The administration yesterday faced a counterattack from the legislature for what lawmakers called poor management of confidential trade documents. The National Assembly’s special committee on the South Korea-U.S. free trade agreement met in closed session to discuss the leak of a document outlining Korea’s strategy for talks with the United States, which were being held in Seoul when its contents appeared in print.
Kim Jong-hoon, South Korea’s lead negotiator for the trade talks, testified before the committee; his remarks were promptly leaked to the JoongAng Ilbo by some of the participants. Mr. Kim reportedly said 45 copies of the briefing paper were printed; 30 were distributed to the members of the special committee during a briefing by the administration on Jan. 13. Another five were put in the National Assembly’s archives, and the other 10 were used by administration aides at the briefing.

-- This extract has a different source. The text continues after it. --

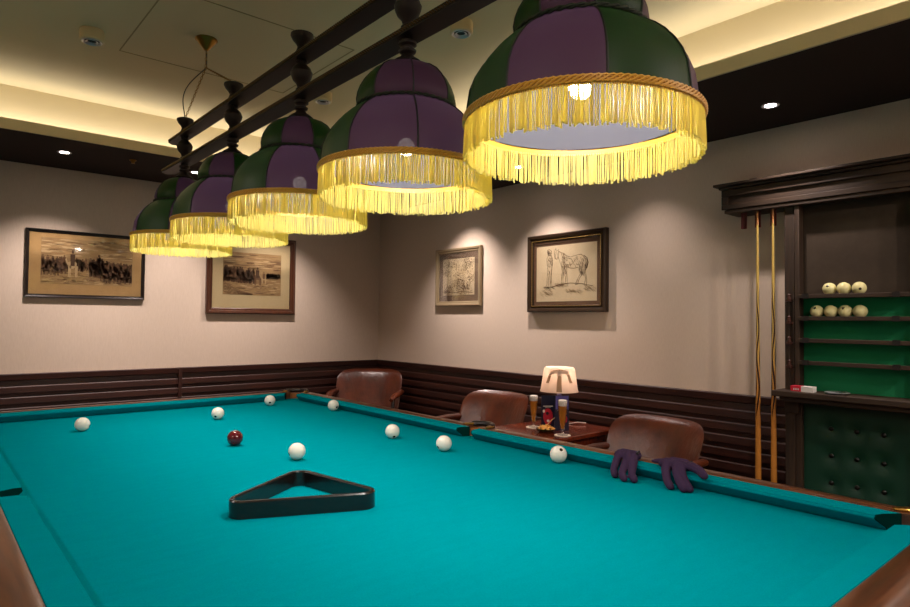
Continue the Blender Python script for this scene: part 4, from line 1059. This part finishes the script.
# cue: maple with spliced butt
def cue_mat():
    m = mat('cue_wood', '#c8a050', .25, Coat_Weight=.5, Coat_Roughness=.1)
    tc = N(m, 'ShaderNodeTexCoord'); sp = N(m, 'ShaderNodeSeparateXYZ'); L(m, tc.outputs['Object'], sp.inputs[0])
    def mth(op, a, b=None, c=None):
        n = N(m, 'ShaderNodeMath', operation=op)
        for k, v_ in enumerate((a, b, c)):
            if v_ is None: continue
            if isinstance(v_, (int, float)): n.inputs[k].default_value = v_
            else: L(m, v_, n.inputs[k])
        return n.outputs[0]
    th = mth('ARCTAN2', sp.outputs[1], sp.outputs[0])
    wv = mth('MULTIPLY', mth('SINE', mth('MULTIPLY', sp.outputs[2], 18.0)), 2.4)
    cs = mth('COSINE', mth('ADD', mth('MULTIPLY_ADD', th, 4.0, 4.68), wv))
    def lens(z0, z1, amp):
        t_ = mth('MULTIPLY', mth('SUBTRACT', sp.outputs[2], z0), PI/(z1-z0))
        inside = mth('MULTIPLY', mth('GREATER_THAN', sp.outputs[2], z0), mth('LESS_THAN', sp.outputs[2], z1))
        return mth('MULTIPLY', mth('MULTIPLY', mth('SINE', t_), inside), amp)
    env = mth('MAXIMUM', lens(.44, .90, 1.2), lens(.74, 1.22, 1.2))
    lt = N(m, 'ShaderNodeMath', operation='GREATER_THAN'); L(m, cs, lt.inputs[0]); L(m, mth('SUBTRACT', 1.0, env), lt.inputs[1])
    lowc = ramp(m, sp.outputs[2], [(.45, '#c48238'), (.60, '#b47c38'), (.95, '#c0a254')])
    mix = N(m, 'ShaderNodeMix', data_type='RGBA'); L(m, lt.outputs[0], mix.inputs[0]); L(m, lowc, mix.inputs[6]); mix.inputs[7].default_value = lin('#34180a')
    base(m, mix.outputs[2]); return m
MT['cue'] = cue_mat()
for (x, y), lab in zip(CUES, ('wooden cue with spliced dark butt standing in the rack, the left one', 'wooden cue with spliced dark butt standing beside the rack post, the right one')):
    t = thing('billiard_cue', lab, 'cue', (x, y, .402), 0, 'cues in the wall rack')
    bm = new(); ln = 1.655; lathe(bm, [(0, 0), (.014, 0), (.0165, .006), (.0165, .1), (.0135, .5), (.0105, .9), (.0075, 1.35), (.0062, ln-.09), (0, ln-.09)], 20, (x, y, .402)); obj('shaft', bm, 'cue', t)
    bm = new(); lathe(bm, [(0, ln-.0895), (.0066, ln-.0895), (.0064, ln-.008), (.005, ln), (0, ln)], 16, (x, y, .402)); obj('ferrule', bm, 'ferrule', t)
# balls on the shelves
rb0 = None; rows = [(0, [1.252, 1.182, 1.110], ['spotted yellowed ball, left of the three on the top shelf', 'yellowed ball between two others on the top shelf', 'yellowed ball with dark dot, right of the three on the top shelf']),
        (1, [1.315, 1.2455, 1.176, 1.106], ['yellowed ball at the left end of the row of four', 'yellowed ball second from left in the row of four', 'yellowed ball third from left in the row of four', 'yellowed ball at the right end of the row of four'])]
MK = {(0, 0): (-.25, .45), (0, 1): None, (0, 2): (.1, -.1), (1, 0): (-.35, .6), (1, 1): None, (1, 2): (-.3, .5), (1, 3): None}
for r, ys, labs in rows:
    for j, (y, lab) in enumerate(zip(ys, labs)):
        if rb0 is None: o = rb0 = make_ball('rack_ball')
        else: o = rb0.copy(); C.objects.link(o)
        o.location = (3.755, y, SHZ[r]+.0342); k = MK[(r, j)]
        if k is None: spot_to(o, (0, .5, -1))
        else:
            D = cam_dir(o.location); side = D.cross(Vector((0, 0, 1))).normalized()*-1; spot_to(o, D*.85+side*k[0]+Vector((0, 0, k[1])))
        tag(o, lab, 'ball', 'balls on the rack shelves')
# things on the ledge
zl = H-.370
t = thing('chalk_box', 'small red and white box on the rack ledge', 'box', (3.69, 1.37, zl))
bm = new(); box(bm, 3.665, 3.715, 1.305, 1.418, zl, zl+.030); obj('box_body', bm, 'white_bit', t, bev=.001)
bm = new(); box(bm, 3.6635, 3.716, 1.365, 1.419, zl+.001, zl+.0305); lid = obj('red_sleeve', bm, 'card_red', t, bev=.001)
bm = new()
for k in range(4): box(bm, 3.663, 3.6637, 1.375+k*.008, 1.380+k*.008, zl+.009, zl+.018)
obj('white_lettering', bm, 'white_bit', lid, smooth=0)
t = thing('ashtray', 'flat glass ashtray on the rack ledge right of the small box', 'ashtray', (3.70, 1.20, zl))
bm = new(); lathe(bm, [(0, 0), (.045, 0), (.060, .010), (.056, .012), (.042, .004), (0, .004)], 28, (3.70, 1.20, zl)); obj('dish', bm, 'chrome', t)
bm = new(); box(bm, 3.66, 3.735, 1.165, 1.178, zl+.012, zl+.018); obj('dish_bar', bm, 'glass', t)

The legislators were indignant about the finger-pointing at some of their number by the ministry and other administration officials, who contended, anonymously, that Assembly members were the source of the leak. They noted that 15 copies were available to people other than them, and asked whether one of those documents might have been the source of the leak. Mr. Kim reportedly defended the administration’s efforts to keep the papers confidential, but said an investigation was also being conducted of administration officials who had access to the paper.
Mr. Kim’s claim of due diligence on his part was challenged by legislators as well. They noted that the copy belonging to Lee Hye-hoon, a member of the conservative opposition party that favors a trade agreement, was not returned after the meeting. (Ms. Lee says she was called away early in the session and did not see or read the document.) Lawmakers complained that the Foreign Ministry did little more than place several phone calls to Ms. Lee’s aides seeking the document’s return. Two days later, on Jan. 15, the ministry declared the copy lost; on Thursday, it was in the left-wing Hankyoreh newspaper and Pressian news Web site.
Adding to the finger-pointing, a Democratic Labor Party lawmaker, Sim Sang-jeong, attacked the administration for singling her out as a suspect because her left-wing party opposes an agreement and the paper’s contents were given to two media sites that also oppose it. Her desk was adjacent to Ms. Lee’s in the hearing room. “I was named by some officials as the most probably source of the leak,” Ms. Sim huffed. “The administration must explain why it said the National Assembly was responsible for the leak.” By the end of the hearing, Mr. Kim had reportedly conceded that the administration bore the brunt of the responsibility for the problem.